Once upon an old-fashioned time, musical devotees fell in love with composers from Rodgers and Hammerstein to Stephen Sondheim. Composers whose songs were written primarily to serve stories and, many of which, incidentally became worldwide hits, rather than songs that journeyed up and down the pop/rock charts before becoming tent-poles for shows that are essentially razzle-dazzle tributes, lending the artists some borrowed Broadway sheen.
Several critics noted that just the term "jukebox musical" — dubbed, no doubt sarcastically, by New York Times critic Ben Brantley in the early ’90s — cheapens the legacy of musical theater before you even get to its treatment of plots as mere excuses for scores that are really greatest-hits albums.
Yet, with its preponderance of nostalgia artists baby boomers cherish — Elvis Presley, Billy Joel, the Beach Boys, John Lennon, Queen, the Bee Gees, Bob Dylan, etc. — the genre performs an undeniable service: It turns theater-avoiders into theatergoers in an era when theater, long ago eclipsed by movies and TV and now up against entertainment on electronic platforms from people’s computers to their phones, needs every advantage.
Certainly in community theater markets such as Las Vegas, where interest often is tough to scrounge up, jukebox musicals produced here — "Moe," "Smokey Joe’s Cafe" (music of composers Jerry Leiber and Mike Stoller), "Forever Plaid" (harmony groups like the Four Freshmen) and "Buddy! The Buddy Holly Story," among others — are appreciated as box-office boosts.
Creatively? "Jersey Boys" made itself comfy on Broadway and on the Strip, celebrating Frankie Valli and the Four Seasons by maintaining the music but tweaking the formula so its plot is not an excuse to sing, but a legit story of show-biz survival that chronicles their dramatic rise. An actual story arc.
"Mamma Mia" is the genre’s grandest success, assembled completely backward from a traditional musical, with a full-fledged plot: about-to-be bride invites the three men who could be her father to her wedding on a Greek island, where Mom relives her past through ABBA hits. Ingeniously, "Mamma Mia" ropes in both the ABBA crowd that might otherwise dismiss musical theater, and true lovers of the genre with a viable story set to music they fondly remember merged into a score.
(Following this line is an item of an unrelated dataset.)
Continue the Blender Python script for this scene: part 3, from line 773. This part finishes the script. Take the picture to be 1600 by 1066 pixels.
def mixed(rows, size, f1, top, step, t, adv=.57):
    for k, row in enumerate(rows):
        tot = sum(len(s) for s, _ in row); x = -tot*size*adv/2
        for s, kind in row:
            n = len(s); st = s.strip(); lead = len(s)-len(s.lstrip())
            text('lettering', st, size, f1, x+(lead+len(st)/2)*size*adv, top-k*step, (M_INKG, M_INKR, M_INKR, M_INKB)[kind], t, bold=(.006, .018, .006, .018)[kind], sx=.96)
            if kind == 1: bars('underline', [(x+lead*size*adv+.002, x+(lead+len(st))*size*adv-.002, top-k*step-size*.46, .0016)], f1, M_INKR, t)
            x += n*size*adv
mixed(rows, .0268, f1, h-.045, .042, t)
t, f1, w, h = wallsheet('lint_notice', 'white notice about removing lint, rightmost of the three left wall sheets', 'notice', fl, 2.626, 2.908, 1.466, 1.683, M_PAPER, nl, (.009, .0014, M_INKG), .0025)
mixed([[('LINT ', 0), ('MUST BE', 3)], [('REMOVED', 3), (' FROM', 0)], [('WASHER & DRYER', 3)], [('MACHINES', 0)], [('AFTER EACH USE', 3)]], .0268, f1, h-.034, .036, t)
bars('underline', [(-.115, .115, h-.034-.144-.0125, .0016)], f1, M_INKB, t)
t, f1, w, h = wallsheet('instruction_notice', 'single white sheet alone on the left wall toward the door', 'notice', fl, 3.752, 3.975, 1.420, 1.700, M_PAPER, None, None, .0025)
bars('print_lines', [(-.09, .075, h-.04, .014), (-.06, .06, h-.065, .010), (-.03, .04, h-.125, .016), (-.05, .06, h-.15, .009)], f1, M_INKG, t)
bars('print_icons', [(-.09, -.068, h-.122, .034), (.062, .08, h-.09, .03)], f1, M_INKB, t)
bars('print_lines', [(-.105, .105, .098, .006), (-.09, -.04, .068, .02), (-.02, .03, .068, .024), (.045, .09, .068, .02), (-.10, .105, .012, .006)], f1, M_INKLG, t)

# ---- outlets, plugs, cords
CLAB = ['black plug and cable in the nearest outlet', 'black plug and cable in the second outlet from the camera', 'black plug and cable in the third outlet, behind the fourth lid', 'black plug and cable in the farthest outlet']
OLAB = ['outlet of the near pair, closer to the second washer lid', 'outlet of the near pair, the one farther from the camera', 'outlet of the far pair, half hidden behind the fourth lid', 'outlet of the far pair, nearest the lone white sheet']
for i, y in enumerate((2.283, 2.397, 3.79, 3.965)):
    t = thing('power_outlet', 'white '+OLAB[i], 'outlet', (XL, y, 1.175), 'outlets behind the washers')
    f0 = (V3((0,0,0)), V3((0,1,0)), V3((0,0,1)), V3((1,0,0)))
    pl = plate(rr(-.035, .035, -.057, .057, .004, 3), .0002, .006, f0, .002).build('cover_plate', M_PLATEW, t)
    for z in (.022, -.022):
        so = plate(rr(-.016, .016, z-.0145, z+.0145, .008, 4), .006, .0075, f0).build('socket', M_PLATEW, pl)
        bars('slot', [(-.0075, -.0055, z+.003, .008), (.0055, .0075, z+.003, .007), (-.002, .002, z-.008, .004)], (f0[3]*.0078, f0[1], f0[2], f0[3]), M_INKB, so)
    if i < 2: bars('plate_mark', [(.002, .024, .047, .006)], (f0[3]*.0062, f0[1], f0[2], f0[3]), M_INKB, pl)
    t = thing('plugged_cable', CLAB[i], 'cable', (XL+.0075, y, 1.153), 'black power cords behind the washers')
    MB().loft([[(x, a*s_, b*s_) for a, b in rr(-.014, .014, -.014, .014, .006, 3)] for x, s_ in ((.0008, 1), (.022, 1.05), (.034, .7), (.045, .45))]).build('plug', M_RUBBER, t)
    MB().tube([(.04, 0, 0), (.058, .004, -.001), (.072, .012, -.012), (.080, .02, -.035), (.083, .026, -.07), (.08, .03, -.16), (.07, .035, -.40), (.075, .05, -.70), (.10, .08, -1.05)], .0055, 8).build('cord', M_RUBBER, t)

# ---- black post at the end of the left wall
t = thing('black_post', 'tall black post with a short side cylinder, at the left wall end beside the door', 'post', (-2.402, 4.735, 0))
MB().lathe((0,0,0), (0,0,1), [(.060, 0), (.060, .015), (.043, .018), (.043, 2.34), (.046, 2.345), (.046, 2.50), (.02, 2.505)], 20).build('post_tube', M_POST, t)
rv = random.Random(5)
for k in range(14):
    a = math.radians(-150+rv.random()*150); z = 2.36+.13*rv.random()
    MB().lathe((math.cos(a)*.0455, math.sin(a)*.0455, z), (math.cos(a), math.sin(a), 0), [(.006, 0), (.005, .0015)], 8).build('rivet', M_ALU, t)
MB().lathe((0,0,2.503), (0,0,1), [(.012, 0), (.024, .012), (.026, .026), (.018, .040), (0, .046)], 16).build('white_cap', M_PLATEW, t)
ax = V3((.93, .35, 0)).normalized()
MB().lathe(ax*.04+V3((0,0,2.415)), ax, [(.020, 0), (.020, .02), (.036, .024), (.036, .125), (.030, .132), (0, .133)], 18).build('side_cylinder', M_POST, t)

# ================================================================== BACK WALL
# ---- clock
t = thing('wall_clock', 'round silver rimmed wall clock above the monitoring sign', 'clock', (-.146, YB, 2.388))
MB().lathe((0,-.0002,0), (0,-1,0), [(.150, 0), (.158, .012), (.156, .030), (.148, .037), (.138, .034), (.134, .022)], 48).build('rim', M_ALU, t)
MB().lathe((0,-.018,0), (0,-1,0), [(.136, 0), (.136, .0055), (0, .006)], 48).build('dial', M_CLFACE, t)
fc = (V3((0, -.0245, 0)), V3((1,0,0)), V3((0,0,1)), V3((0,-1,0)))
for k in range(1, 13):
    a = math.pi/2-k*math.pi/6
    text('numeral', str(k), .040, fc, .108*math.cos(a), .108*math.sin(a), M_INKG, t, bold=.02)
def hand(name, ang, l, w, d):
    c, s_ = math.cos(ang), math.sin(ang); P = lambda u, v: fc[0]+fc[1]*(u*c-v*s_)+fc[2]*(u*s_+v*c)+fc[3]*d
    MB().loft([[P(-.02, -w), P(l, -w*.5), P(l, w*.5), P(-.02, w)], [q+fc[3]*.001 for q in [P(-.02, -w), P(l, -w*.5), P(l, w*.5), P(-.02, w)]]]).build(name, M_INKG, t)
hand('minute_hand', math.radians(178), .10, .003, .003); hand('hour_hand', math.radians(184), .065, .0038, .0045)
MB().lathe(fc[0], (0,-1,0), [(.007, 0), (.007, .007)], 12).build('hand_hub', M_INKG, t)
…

Other hits: "Movin Out" (Billy Joel), "All Shook Up" (Elvis), "Million Dollar Quartet" (coming on tour to the Smith Center for the Performing Arts, featuring the music of Elvis, Jerry Lee Lewis, Johnny Cash and Carl Perkins) and "American Idiot" (Green Day).
Flops? Many — again, many. Few mourn the loss of "Ring of Fire" (Johnny Cash), "Good Vibrations" (the Beach Boys), "Lennon," "Hot Feet" (Earth, Wind and Fire) and "The Times They Are a-Changin’" (Bob Dylan), among a crop of them.
Do they cheapen musical theater? As individual shows, it’s case by case. Taken as a genre? Yes, they do. Rehashes — even if spectacularly repackaged — do not advance a sophisticated art form, they merely feed off it. In most cases, it’s well-intentioned exploitation.
However, in an era when Broadway prices could cause a family to cash in a bank account for a night out, jukebox musicals are closer to a sure bet of theater satisfaction — just pick the one with the artist you love — than an original show, the quality of its score a gamble.
That thinking also serves local theater, which needs to draw that reticent audience even more than its Big Daddy back east.
Beginning tonight, they do it one "Moe" time.